Lecture: Defining the Assassin: Designing Next-Gen gameplay in Theory and in Practice: Takeaway: This lecture talked about a new Ubisoft game from the designer of Prince of Persia. They showed us early gameplay examples of some of the physics implemented in their game that they feel will really enhance design. I think the best thing was a converter program that made every bump that extended more than a couple inches from a flat surface become a “climbable” object. Other cool things were body physics that made a character moving through a crowd of people look more realistic. Otherwise, this was a lecture that tried to say that more realism = more fun, which the audience wasn’t buying.

Panel: Game Studies Download: Top 10 Research Findings: Takeaway: This detailed ten research studies from colleges around the world about game-related subjects. Many of these didn’t really have a lot of use in them, but they were all very interesting. For the sake of completeness, I’ll copy someone else’s notes here so you can see what the research findings were: these notes were taken from here.
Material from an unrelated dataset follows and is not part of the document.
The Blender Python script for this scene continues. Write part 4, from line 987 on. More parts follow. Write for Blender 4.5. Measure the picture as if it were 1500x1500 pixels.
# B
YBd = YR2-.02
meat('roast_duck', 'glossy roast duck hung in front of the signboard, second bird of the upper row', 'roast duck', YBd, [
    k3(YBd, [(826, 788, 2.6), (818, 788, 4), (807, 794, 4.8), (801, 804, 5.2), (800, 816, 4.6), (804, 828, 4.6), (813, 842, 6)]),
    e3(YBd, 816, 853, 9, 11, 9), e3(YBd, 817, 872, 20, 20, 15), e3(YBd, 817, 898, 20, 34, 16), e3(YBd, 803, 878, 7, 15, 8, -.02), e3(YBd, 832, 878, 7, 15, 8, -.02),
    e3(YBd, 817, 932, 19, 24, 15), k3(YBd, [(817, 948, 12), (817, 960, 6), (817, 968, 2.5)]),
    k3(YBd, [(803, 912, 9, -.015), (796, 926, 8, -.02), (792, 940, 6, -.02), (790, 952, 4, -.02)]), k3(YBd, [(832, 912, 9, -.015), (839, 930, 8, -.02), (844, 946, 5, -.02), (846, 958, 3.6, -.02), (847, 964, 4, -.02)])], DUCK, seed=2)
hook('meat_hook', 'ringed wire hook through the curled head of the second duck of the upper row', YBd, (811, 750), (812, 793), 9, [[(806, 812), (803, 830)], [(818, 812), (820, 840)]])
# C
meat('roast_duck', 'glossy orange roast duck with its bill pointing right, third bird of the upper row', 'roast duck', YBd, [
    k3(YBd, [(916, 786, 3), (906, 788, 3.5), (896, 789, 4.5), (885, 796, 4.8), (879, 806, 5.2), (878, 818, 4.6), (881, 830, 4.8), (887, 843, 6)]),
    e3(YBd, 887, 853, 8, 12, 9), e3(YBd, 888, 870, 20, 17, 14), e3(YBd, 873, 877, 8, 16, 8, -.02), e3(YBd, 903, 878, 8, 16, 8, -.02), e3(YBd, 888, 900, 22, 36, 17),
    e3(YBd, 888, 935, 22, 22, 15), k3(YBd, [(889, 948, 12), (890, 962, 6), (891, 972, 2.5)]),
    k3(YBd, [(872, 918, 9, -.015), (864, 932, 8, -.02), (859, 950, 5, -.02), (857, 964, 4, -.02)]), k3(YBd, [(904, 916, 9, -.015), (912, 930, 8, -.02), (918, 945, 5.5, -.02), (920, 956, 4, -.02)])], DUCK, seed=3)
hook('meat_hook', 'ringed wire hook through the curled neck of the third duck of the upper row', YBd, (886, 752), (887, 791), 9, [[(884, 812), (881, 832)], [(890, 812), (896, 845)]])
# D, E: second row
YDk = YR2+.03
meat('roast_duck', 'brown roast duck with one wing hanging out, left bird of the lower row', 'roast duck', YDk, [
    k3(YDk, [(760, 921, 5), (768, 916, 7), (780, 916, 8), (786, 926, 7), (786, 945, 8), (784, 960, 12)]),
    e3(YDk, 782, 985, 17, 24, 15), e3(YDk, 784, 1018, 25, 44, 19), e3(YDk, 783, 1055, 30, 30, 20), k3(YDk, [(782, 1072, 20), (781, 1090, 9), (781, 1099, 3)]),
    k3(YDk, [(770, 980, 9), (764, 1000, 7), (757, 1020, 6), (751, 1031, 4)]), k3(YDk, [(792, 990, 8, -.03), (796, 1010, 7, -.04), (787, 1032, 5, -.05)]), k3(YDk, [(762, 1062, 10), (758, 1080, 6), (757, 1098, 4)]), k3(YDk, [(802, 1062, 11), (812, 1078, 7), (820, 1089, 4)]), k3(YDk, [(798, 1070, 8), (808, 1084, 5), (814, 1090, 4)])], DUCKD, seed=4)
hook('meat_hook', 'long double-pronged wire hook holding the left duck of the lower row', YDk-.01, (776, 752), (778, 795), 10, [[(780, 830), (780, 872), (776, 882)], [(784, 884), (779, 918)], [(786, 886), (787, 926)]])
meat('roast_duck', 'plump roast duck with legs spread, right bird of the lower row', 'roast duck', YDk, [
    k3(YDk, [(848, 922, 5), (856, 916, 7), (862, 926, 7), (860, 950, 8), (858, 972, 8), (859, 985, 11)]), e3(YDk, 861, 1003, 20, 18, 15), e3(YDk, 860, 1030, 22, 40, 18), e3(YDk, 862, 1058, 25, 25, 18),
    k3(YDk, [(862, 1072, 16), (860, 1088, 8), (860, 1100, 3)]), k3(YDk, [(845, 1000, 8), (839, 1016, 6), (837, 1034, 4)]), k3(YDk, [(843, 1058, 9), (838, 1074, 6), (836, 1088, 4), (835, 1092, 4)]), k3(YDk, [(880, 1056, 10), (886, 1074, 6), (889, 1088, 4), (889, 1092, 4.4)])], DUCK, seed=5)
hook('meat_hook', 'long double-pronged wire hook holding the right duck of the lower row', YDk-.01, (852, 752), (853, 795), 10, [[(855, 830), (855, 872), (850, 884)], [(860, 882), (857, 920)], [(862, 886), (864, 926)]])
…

As always, there was a lot of stuff I didn’t get to go to, and wish I did. GDC is always well worth going to, especially as it really invigorates your desire to make better games. It’s always easy to slip into dealing with the small stuff of your job; moving a vert here, placing an object there, writing a subroutine to cause some small effect over there. GDC allows you to take a step back and think about your overall objectives for your games. It also gives you a good taste of the business side of things, as well as giving you an inside look at what everyone else is trying to do to stand out in the field.

3 Comments:

Anonymous Anonymous said...

Great stuff as usual John.

Thursday, March 30, 2006  
Blogger John said...

Thanks, Jonny! Amazing that I still have people checking my blog...

Friday, March 31, 2006  
Anonymous Anonymous said...

Not quite as often, but I still check. :) How's the new game coming? I didn't see any announcement yet.